WHAT TO DO → Check each line of the listing below for the string "from", and copy the ones that have it.

** begin **

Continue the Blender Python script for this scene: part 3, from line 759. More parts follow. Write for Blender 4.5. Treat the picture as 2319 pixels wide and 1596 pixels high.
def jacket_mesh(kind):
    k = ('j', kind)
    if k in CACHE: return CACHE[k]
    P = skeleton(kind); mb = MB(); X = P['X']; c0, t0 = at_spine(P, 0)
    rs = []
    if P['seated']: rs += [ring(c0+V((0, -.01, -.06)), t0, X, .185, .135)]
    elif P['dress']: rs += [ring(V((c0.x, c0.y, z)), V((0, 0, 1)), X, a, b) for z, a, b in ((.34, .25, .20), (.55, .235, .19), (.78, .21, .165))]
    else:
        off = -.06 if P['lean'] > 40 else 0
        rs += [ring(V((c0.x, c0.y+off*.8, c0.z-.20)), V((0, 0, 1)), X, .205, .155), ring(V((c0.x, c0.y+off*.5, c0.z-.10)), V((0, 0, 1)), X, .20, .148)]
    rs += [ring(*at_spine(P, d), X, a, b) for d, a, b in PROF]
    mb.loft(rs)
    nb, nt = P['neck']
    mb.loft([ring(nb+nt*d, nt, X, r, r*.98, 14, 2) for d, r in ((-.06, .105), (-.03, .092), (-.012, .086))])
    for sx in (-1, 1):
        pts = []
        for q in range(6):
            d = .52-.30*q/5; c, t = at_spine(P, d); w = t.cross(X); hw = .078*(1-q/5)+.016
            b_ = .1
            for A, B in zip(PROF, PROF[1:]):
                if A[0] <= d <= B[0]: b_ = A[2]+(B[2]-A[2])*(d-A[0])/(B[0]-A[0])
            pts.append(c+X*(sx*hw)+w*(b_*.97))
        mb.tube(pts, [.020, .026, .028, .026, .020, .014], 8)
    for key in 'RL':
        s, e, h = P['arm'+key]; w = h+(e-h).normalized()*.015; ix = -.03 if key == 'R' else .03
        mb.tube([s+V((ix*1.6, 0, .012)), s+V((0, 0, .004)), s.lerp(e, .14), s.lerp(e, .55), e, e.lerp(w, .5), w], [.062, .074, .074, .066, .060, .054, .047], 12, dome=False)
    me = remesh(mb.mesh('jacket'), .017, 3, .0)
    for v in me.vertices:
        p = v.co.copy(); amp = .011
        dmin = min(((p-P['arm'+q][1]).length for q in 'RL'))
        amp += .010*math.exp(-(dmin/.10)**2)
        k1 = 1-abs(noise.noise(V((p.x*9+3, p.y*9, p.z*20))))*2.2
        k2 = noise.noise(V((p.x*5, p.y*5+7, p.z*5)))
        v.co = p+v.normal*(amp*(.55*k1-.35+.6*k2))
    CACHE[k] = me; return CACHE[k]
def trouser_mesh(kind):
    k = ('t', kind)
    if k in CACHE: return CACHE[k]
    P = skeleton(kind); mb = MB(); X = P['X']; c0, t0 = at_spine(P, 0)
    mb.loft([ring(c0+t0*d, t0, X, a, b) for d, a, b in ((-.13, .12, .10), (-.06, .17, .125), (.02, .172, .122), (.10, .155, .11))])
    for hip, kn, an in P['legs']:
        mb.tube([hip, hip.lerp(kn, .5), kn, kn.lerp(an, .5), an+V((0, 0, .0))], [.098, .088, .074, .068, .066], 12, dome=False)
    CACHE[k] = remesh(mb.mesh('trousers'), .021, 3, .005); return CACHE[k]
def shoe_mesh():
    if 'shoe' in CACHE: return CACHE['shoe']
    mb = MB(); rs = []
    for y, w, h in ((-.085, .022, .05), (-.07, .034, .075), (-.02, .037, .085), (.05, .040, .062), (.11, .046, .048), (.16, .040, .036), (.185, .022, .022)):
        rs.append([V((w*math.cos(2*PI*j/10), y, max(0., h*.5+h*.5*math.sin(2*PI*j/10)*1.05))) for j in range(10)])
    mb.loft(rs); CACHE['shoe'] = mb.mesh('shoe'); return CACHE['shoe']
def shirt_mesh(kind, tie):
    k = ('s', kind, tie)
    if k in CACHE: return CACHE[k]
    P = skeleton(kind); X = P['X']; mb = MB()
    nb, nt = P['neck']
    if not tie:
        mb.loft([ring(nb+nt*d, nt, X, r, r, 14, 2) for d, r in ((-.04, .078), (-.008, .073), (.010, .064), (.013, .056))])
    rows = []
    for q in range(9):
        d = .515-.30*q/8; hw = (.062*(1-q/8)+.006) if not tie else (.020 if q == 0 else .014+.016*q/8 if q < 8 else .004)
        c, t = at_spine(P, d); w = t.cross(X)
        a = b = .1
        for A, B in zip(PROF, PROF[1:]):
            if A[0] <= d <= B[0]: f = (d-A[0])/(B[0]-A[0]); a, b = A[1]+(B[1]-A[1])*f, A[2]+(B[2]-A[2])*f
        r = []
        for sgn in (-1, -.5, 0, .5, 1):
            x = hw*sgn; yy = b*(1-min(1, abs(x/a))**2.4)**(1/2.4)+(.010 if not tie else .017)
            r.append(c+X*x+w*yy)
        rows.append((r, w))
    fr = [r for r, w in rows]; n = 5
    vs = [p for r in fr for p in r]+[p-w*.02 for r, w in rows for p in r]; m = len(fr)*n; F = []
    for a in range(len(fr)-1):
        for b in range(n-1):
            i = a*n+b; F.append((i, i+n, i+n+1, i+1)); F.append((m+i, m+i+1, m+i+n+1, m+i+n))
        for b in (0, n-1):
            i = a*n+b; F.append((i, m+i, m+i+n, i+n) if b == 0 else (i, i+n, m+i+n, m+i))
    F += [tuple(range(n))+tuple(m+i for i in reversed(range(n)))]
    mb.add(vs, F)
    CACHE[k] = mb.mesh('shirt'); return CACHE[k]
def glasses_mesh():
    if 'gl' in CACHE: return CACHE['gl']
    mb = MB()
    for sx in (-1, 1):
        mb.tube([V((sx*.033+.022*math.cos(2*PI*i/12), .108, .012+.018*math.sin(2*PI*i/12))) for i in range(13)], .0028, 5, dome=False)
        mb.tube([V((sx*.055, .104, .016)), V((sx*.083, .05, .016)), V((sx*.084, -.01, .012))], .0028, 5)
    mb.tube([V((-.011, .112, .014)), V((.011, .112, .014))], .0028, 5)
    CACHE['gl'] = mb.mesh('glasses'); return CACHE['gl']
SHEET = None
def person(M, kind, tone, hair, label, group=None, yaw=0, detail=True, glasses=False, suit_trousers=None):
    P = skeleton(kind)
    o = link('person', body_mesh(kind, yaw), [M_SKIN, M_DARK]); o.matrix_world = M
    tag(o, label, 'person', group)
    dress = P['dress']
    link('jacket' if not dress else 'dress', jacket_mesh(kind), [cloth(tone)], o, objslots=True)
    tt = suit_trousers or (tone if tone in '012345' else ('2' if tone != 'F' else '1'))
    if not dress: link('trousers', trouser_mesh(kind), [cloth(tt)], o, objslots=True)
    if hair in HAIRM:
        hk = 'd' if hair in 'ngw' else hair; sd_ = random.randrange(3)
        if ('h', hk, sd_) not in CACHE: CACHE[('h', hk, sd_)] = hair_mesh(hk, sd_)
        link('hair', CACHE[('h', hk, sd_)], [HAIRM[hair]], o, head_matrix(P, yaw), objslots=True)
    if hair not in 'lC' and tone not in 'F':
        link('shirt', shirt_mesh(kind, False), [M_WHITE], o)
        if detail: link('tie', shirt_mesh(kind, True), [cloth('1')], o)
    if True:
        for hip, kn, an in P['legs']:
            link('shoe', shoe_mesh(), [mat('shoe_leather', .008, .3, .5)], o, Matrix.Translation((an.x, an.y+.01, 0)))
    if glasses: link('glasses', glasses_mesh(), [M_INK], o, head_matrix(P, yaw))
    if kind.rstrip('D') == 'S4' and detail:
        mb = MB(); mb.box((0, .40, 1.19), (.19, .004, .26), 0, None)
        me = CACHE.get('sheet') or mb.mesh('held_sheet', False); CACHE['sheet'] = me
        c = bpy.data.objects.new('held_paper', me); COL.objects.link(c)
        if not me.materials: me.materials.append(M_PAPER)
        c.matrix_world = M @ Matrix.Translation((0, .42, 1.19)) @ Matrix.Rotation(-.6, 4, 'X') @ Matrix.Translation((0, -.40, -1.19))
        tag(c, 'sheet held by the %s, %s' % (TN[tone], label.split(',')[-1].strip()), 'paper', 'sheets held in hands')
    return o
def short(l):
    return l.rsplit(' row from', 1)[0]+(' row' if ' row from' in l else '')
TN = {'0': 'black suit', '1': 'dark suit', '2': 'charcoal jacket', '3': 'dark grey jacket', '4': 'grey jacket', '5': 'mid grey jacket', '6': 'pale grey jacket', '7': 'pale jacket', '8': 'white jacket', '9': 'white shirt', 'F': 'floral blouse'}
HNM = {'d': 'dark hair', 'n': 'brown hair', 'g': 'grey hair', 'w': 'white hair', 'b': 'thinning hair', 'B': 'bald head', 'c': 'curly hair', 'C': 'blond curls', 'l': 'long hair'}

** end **

THE OUTPUT →
Continue the Blender Python script for this scene: part 3, from line 759. More parts follow. Write for Blender 4.5. Treat the picture as 2319 pixels wide and 1596 pixels high.
    return l.rsplit(' row from', 1)[0]+(' row' if ' row from' in l else '')